▶ _Data block_:
(begin)
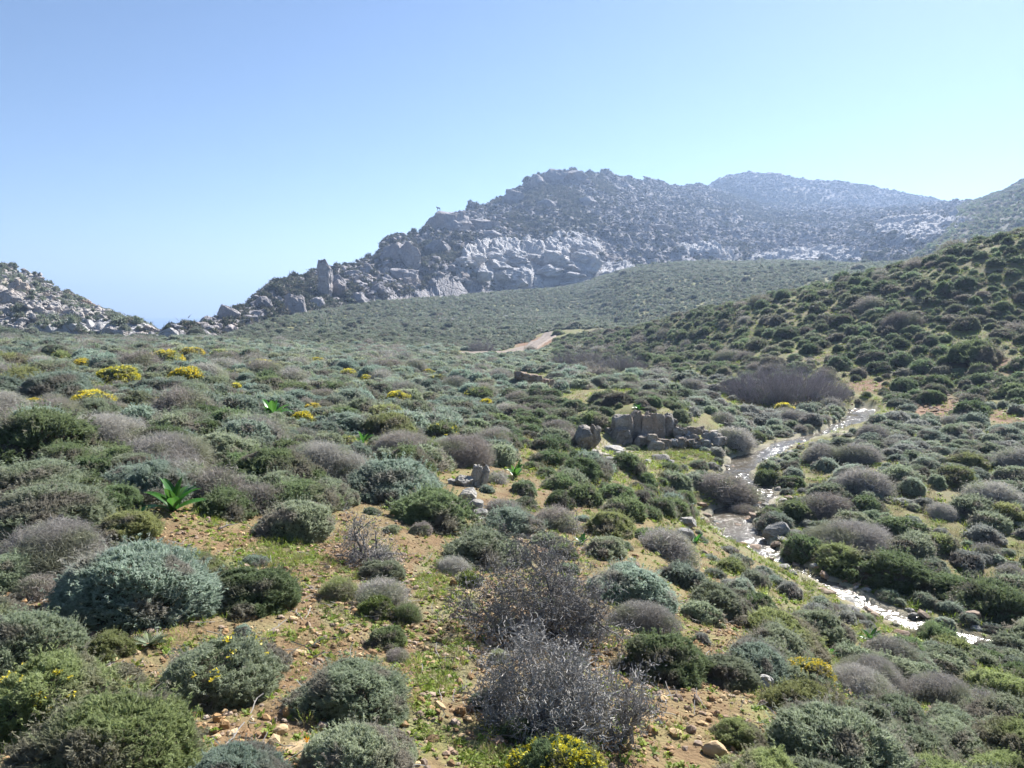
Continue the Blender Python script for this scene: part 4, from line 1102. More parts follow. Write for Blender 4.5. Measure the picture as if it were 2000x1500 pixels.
def fill(n, r0, r1, a0, a1, wfun, k, zone):
    x, y, d, a = candidates(n, r0, r1, a0, a1, r)
    z, px, py, spur = zone_masks(x, y)
    bare = ell(px, py, BARE, .2) > .5
    outc = ell(px, py, OUTCROPS, .1) > .5
    st, wz, hw = stream_near(x, y)
    tr = track_near(x, y)
    lum = fbm(x * .11, y * .11, o=3, s=91)
    w = wfun(x, y, d, px, py, spur)
    cover = fbm(x * .30, y * .30, o=3, s=92)
    ok = ~bare & ~outc & (w > 0) & (st > hw + w * .38) & (tr > 2.2 + w * .3)
    spx, spy = project(SP[:, 0], SP[:, 1], SP[:, 2])
    app = w * FPX / y
    for (hx_, hy_, ha_, hY_) in KEEP:
        cover_ = (y < hY_) & (np.abs(px - hx_) < (app + ha_) * .42) & (py - app * .42 < hy_ - ha_ * .12) & (py > hy_ - ha_ * .2)
        ok &= ~cover_
    for i in np.nonzero(ok & (px > 1330) & (px < 1800) & (py > 780))[0]:
        k_ = (SP[:, 1] > y[i] - .2) & (np.abs(spx - px[i]) < app[i] * .5) & (spy < py[i] + 4) & (spy > py[i] - app[i] * .55 - SP[:, 3] * FPX / SP[:, 1] * .25)
        if k_.any(): ok[i] = False
    for i in np.nonzero(ok)[0]:
        kk = k(px[i], py[i], spur[i], cover[i])
        if not grid.free(x[i], y[i], w[i], kk): continue
        grid.add(x[i], y[i], w[i])
        u = r.uniform()
        if spur[i]:
            tone = d_ if u < .60 else (g_ if u < .74 else (p_ if u < .78 else (b_ if u < .93 else o_))); zn = 'spur'
        elif px[i] > 1000 and px[i] < 1330 and py[i] > 770 and py[i] < 1010:
            tone = d_ if u < .6 else (b_ if u < .75 else (g_ if u < .95 else p_)); zn = 'spur'
        elif px[i] > 1250 and d[i] < 60:
            tone = g_ if u < .52 else (t_ if u < .57 else (d_ if u < .78 else o_)); zn = 'flat'
        elif d[i] < 90:
            tone = (g_ if u < .30 else b_ if u < .58 else t_ if u < .62 else p_ if u < .645 else d_ if u < .91 else o_); zn = 'shelf'
        else: tone, zn = g_, 'slope'
        form = 'twig' if tone in (t_, p_) else ('cushion' if r.uniform() < .38 else 'lumpy')
        shr.append(dict(x=x[i], y=y[i], w=w[i], form=form, tone=tone, bloom=None, label=None, hand=False, zone=zn))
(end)
▶ _Aim_: What is needed is an exact reproduction of the data, pictures excluded.

▶ _Task response_:
Continue the Blender Python script for this scene: part 4, from line 1102. More parts follow. Write for Blender 4.5. Measure the picture as if it were 2000x1500 pixels.
def fill(n, r0, r1, a0, a1, wfun, k, zone):
    x, y, d, a = candidates(n, r0, r1, a0, a1, r)
    z, px, py, spur = zone_masks(x, y)
    bare = ell(px, py, BARE, .2) > .5
    outc = ell(px, py, OUTCROPS, .1) > .5
    st, wz, hw = stream_near(x, y)
    tr = track_near(x, y)
    lum = fbm(x * .11, y * .11, o=3, s=91)
    w = wfun(x, y, d, px, py, spur)
    cover = fbm(x * .30, y * .30, o=3, s=92)
    ok = ~bare & ~outc & (w > 0) & (st > hw + w * .38) & (tr > 2.2 + w * .3)
    spx, spy = project(SP[:, 0], SP[:, 1], SP[:, 2])
    app = w * FPX / y
    for (hx_, hy_, ha_, hY_) in KEEP:
        cover_ = (y < hY_) & (np.abs(px - hx_) < (app + ha_) * .42) & (py - app * .42 < hy_ - ha_ * .12) & (py > hy_ - ha_ * .2)
        ok &= ~cover_
    for i in np.nonzero(ok & (px > 1330) & (px < 1800) & (py > 780))[0]:
        k_ = (SP[:, 1] > y[i] - .2) & (np.abs(spx - px[i]) < app[i] * .5) & (spy < py[i] + 4) & (spy > py[i] - app[i] * .55 - SP[:, 3] * FPX / SP[:, 1] * .25)
        if k_.any(): ok[i] = False
    for i in np.nonzero(ok)[0]:
        kk = k(px[i], py[i], spur[i], cover[i])
        if not grid.free(x[i], y[i], w[i], kk): continue
        grid.add(x[i], y[i], w[i])
        u = r.uniform()
        if spur[i]:
            tone = d_ if u < .60 else (g_ if u < .74 else (p_ if u < .78 else (b_ if u < .93 else o_))); zn = 'spur'
        elif px[i] > 1000 and px[i] < 1330 and py[i] > 770 and py[i] < 1010:
            tone = d_ if u < .6 else (b_ if u < .75 else (g_ if u < .95 else p_)); zn = 'spur'
        elif px[i] > 1250 and d[i] < 60:
            tone = g_ if u < .52 else (t_ if u < .57 else (d_ if u < .78 else o_)); zn = 'flat'
        elif d[i] < 90:
            tone = (g_ if u < .30 else b_ if u < .58 else t_ if u < .62 else p_ if u < .645 else d_ if u < .91 else o_); zn = 'shelf'
        else: tone, zn = g_, 'slope'
        form = 'twig' if tone in (t_, p_) else ('cushion' if r.uniform() < .38 else 'lumpy')
        shr.append(dict(x=x[i], y=y[i], w=w[i], form=form, tone=tone, bloom=None, label=None, hand=False, zone=zn))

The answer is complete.